Extract the opening line of the entries and every line after it, stopping at and including the line that contains "struct(aw.build('wall_back', M_WALL), 'grey". Do not include pictures.

═══ Excerpted records ═══

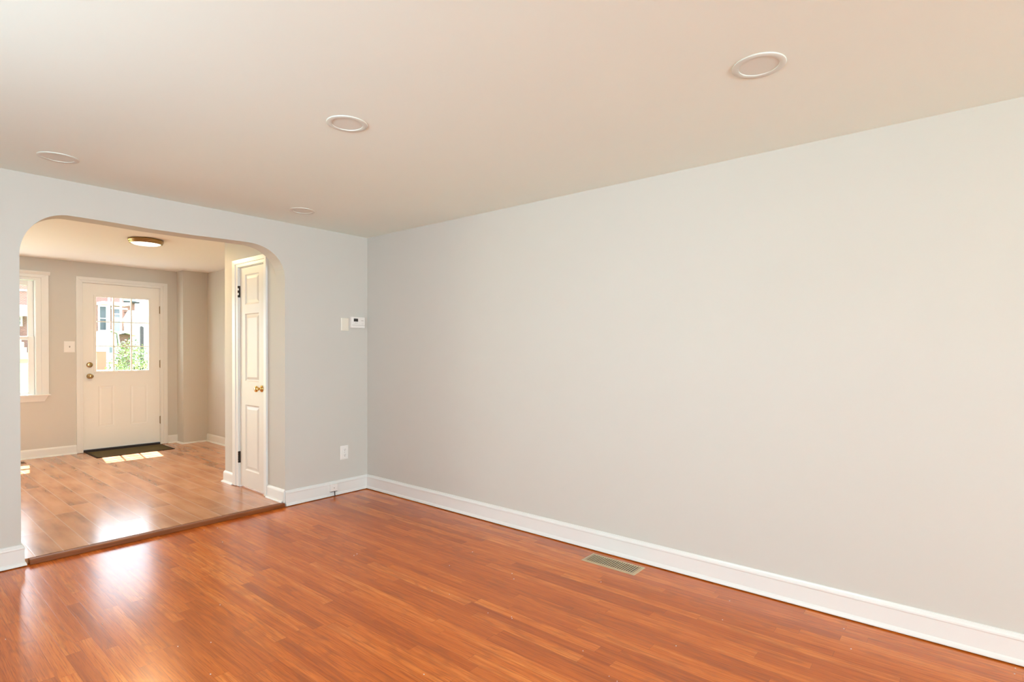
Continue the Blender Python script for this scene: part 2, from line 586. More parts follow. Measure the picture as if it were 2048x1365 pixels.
# arched wall
def arch_pts():
    pts = [(AL, 0.0), (AL, 1.93)]
    n = 18
    for k in range(1, n + 1):
        a = math.pi / 2 * k / n
        pts.append((AL + 0.25 - 0.25 * math.cos(a), 1.93 + 0.286 * math.sin(a)))
    for x, z in ((1.10, 2.2155), (1.35, 2.210), (1.65, 2.212), (1.85, 2.218)):
        pts.append((x, z))
    for k in range(0, n + 1):
        a = math.pi / 2 * k / n
        pts.append((2.05 + 0.311 * math.sin(a) ** 0.93, 1.955 + 0.267 * math.cos(a) ** 0.93 if k < n else 1.955))
    pts.append((AR, 0.0))
    return pts

A = arch_pts()
outline = [(XL, 0.0)] + A + [(XR + 0.06, 0.0), (XR + 0.06, H), (XL, H)]
aw = MB()
n = len(outline)
vs = [(x, YA, z) for x, z in outline] + [(x, YB, z) for x, z in outline]
aw.add(vs, [tuple(range(n)), tuple(range(2 * n - 1, n - 1, -1))] + [(i, n + i, n + (i + 1) % n, (i + 1) % n) for i in range(n)])
struct(aw.build('wall_back', M_WALL), 'grey wall with a wide round-cornered archway into the back room', 'wall')

# front wall with two windows (behind the camera)
fw = MB()
y0, y1 = FRONT_Y - 0.12, FRONT_Y
fx = [XL, -0.53, 0.33, 0.67, 1.53, XR]
for i in range(5):
    if i in (1, 3):
        fw.box(fx[i], fx[i + 1], y0, y1, 0, 0.69)
        fw.box(fx[i], fx[i + 1], y0, y1, 2.15, H)
    else:
        fw.box(fx[i], fx[i + 1], y0, y1, 0, H)
struct(fw.build('wall_front', M_WALL), 'front wall of the house with two windows', 'wall')
for k, (a, b) in enumerate(((-0.53, 0.33), (0.67, 1.53))):
    m = MB()
    for x0, x1, z0, z1 in ((a - 0.08, a + 0.03, 1.05, 2.28), (b - 0.03, b + 0.08, 1.05, 2.28), (a + 0.03, b - 0.03, 2.17, 2.28), (a + 0.03, b - 0.03, 1.60, 1.64), (a - 0.1, b + 0.1, 1.01, 1.08)):
        m.box(x0, x1, FRONT_Y - 0.02, FRONT_Y + 0.02, z0, z1)
    struct(m.build('window_%d' % (k + 2), M_TRIM), 'white front window frame, ' + ('nearer the left wall' if k == 0 else 'nearer the right wall'), 'window')

for k, (a, b) in enumerate(((0.67, 1.53), (1.87, 2.73))):  # frames for the side windows added to carry the fill lamps
    m = MB()
    for y0, y1, z0, z1 in ((a - 0.08, a + 0.03, 1.05, 2.28), (b - 0.03, b + 0.08, 1.05, 2.28), (a + 0.03, b - 0.03, 2.17, 2.28), (a + 0.03, b - 0.03, 1.60, 1.64), (a - 0.1, b + 0.1, 1.01, 1.08)):
        m.box(XL - 0.02, XL + 0.02, y0, y1, z0, z1)
    struct(m.build('window_%d' % (k + 4), M_TRIM), 'white frame of an added window in the left wall, ' + ('nearer the front wall' if k == 0 else 'nearer the arch'), 'window')

# back room walls
rw = MB()   # rear wall with window and door openings
WX0, WX1, WZ0, WZ1 = 0.60, 1.399, 0.80, 2.185
DX0, DX1, DZ1 = 1.852, 2.720, 2.198
ry0, ry1 = YF, YF + 0.20
rw.box(XL, -1.10, ry0, ry1, ST - 0.1, HD)
rw.box(-1.10, 0.36, ry0, ry1, 2.10, HD)
rw.box(-1.10, 0.36, ry0, ry1, ST - 0.1, 0.05)
rw.box(0.36, WX0, ry0, ry1, ST - 0.1, HD)
rw.box(WX0, WX1, ry0, ry1, ST - 0.1, WZ0)
rw.box(WX0, WX1, ry0, ry1, WZ1, HD)
rw.box(WX1, DX0, ry0, ry1, ST - 0.1, HD)
rw.box(DX0, DX1, ry0, ry1, DZ1, HD)
rw.box(DX1, XDR + 0.1, ry0, ry1, ST - 0.1, HD)
struct(rw.build('wall_dining_back', M_WALL), 'rear wall of the back room holding the window and the glazed door', 'wall')
struct(MB().box(XDR, XDR + 0.1, YC - 0.05, YF, ST - 0.1, HD).build('wall_dining_right', M_WALL),
       'right side wall of the back room between the closet and the corner chase', 'wall')
struct(MB().box(2.93, XDR, 8.385, YF, ST - 0.1, HD).build('wall_chase', M_WALL),
       'boxed pipe chase in the far right corner of the back room', 'wall')
# closet: face wall with the door opening, and end wall
CY0, CY1, CZ1 = 4.850, 5.364, 2.135
cl = MB()
cl.box(XC, XC + 0.1, YB, CY0, ST - 0.1, HD)
cl.box(XC, XC + 0.1, CY1, YC, ST - 0.1, HD)
cl.box(XC, XC + 0.1, CY0, CY1, CZ1, HD)
cl.box(XC + 0.1, XDR + 0.1, YC - 0.1, YC, ST - 0.1, HD)
struct(cl.build('wall_closet', M_WALL), 'closet wall just past the arch, holding the narrow panelled door', 'wall')

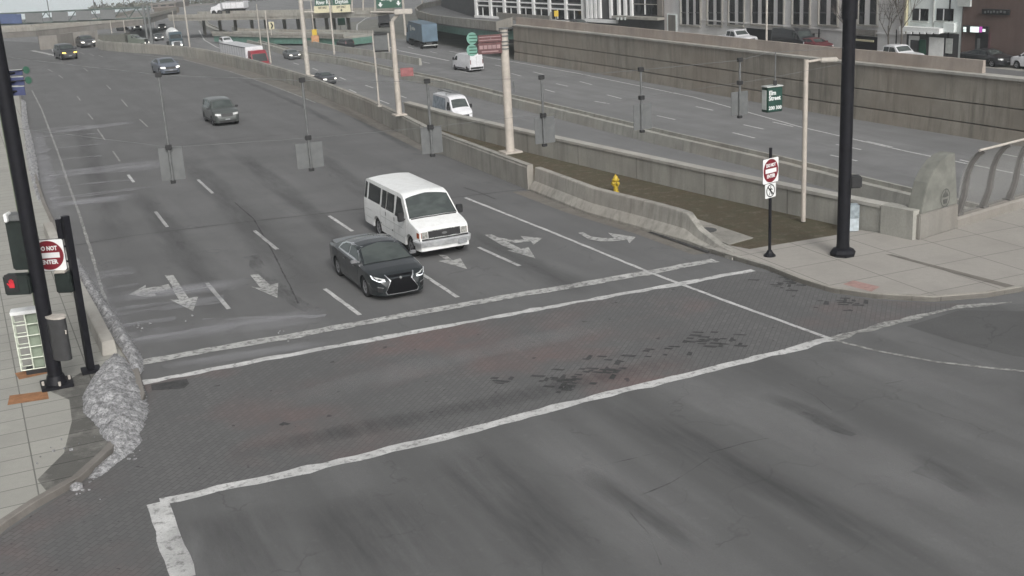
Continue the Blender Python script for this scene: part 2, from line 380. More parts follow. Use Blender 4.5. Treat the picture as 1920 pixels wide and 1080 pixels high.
# highway surface
W3N = [(372, 40), (380, 52), (410, 66), (447, 79), (507, 95), (540, 106), (640, 122), (732, 144), (805, 160), (940, 196), (1042, 222), (1235, 272), (1435, 321), (1600, 366), (1712, 395)]
w3 = gp(W3N, HZ); ext = (w3[-1]-w3[-3]).normalized(); w3.append(w3[-1]+ext*60)
W4B = [(830, 84), (965, 112), (1140, 141), (1540, 213), (1920, 275)]
w4 = gp(W4B, HZ); w4.append(w4[-1]+(w4[-1]-w4[-2]).normalized()*60)
hw = [w4[0]+Vector((-30, 60, 0)), w4[0]] + w4[1:] + [Vector((w4[-1].x-60, w4[-1].y-60, 0)), Vector((-20, 20, 0)), Vector((-120, 120, 0)), Vector((-220, 330, 0)), Vector((-60, 420, 0)), Vector((60, 420, 0))]
area('highway_road', hw, HZ, M['asph_h'])
# southern street level: one platform behind its retaining edge
W2B = [(760, 225), (850, 252), (977, 285), (1145, 326), (1315, 367), (1500, 409), (1650, 443)]
w2 = gp(W2B)
W1U = [(184, 91), (190, 94), (222, 97), (263, 100), (284, 101), (342, 106), (386, 113), (477, 136), (575, 168), (692, 219), (760, 254), (795, 274), (830, 290), (990, 356)]
w1u = gp(W1U)
off = lambda p, k: p+Vector((k*XD.x, k*XD.y, 0))
PB = G(1718, 456)                      # foot of the pylon where the bridge begins
BD = Vector((math.cos(math.radians(35)), math.sin(math.radians(35)), 0)); BN = Vector((BD.y, -BD.x, 0))
edge = [off(p, 0.35) for p in w1u[:10]] + [off(p, 0.35) for p in w2] + [PB+Vector((0.1, 0.4, 0))]
br_w = 24.0
far_end = PB+BD*62
plat = edge + [PB+BN*br_w, PB+BN*(br_w+40), Vector((60, -60, 0)), Vector((-60, -60, 0)), Vector((-200, 20, 0)), Vector((-230, 200, 0)), Vector((-160, 260, 0)), G(120, 82), G(176, 88)]
area('south_street_ground', plat, 0.0, M['asph'], 5.8)
area('bridge_deck', [PB+BD*0.02, PB+BD*0.02+BN*br_w, far_end+BN*br_w, far_end], -0.02, M['pave_r'], 1.3)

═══

> Final answer
Continue the Blender Python script for this scene: part 2, from line 586. More parts follow. Measure the picture as if it were 2048x1365 pixels.
# arched wall
def arch_pts():
    pts = [(AL, 0.0), (AL, 1.93)]
    n = 18
    for k in range(1, n + 1):
        a = math.pi / 2 * k / n
        pts.append((AL + 0.25 - 0.25 * math.cos(a), 1.93 + 0.286 * math.sin(a)))
    for x, z in ((1.10, 2.2155), (1.35, 2.210), (1.65, 2.212), (1.85, 2.218)):
        pts.append((x, z))
    for k in range(0, n + 1):
        a = math.pi / 2 * k / n
        pts.append((2.05 + 0.311 * math.sin(a) ** 0.93, 1.955 + 0.267 * math.cos(a) ** 0.93 if k < n else 1.955))
    pts.append((AR, 0.0))
    return pts

A = arch_pts()
outline = [(XL, 0.0)] + A + [(XR + 0.06, 0.0), (XR + 0.06, H), (XL, H)]
aw = MB()
n = len(outline)
vs = [(x, YA, z) for x, z in outline] + [(x, YB, z) for x, z in outline]
aw.add(vs, [tuple(range(n)), tuple(range(2 * n - 1, n - 1, -1))] + [(i, n + i, n + (i + 1) % n, (i + 1) % n) for i in range(n)])
struct(aw.build('wall_back', M_WALL), 'grey wall with a wide round-cornered archway into the back room', 'wall')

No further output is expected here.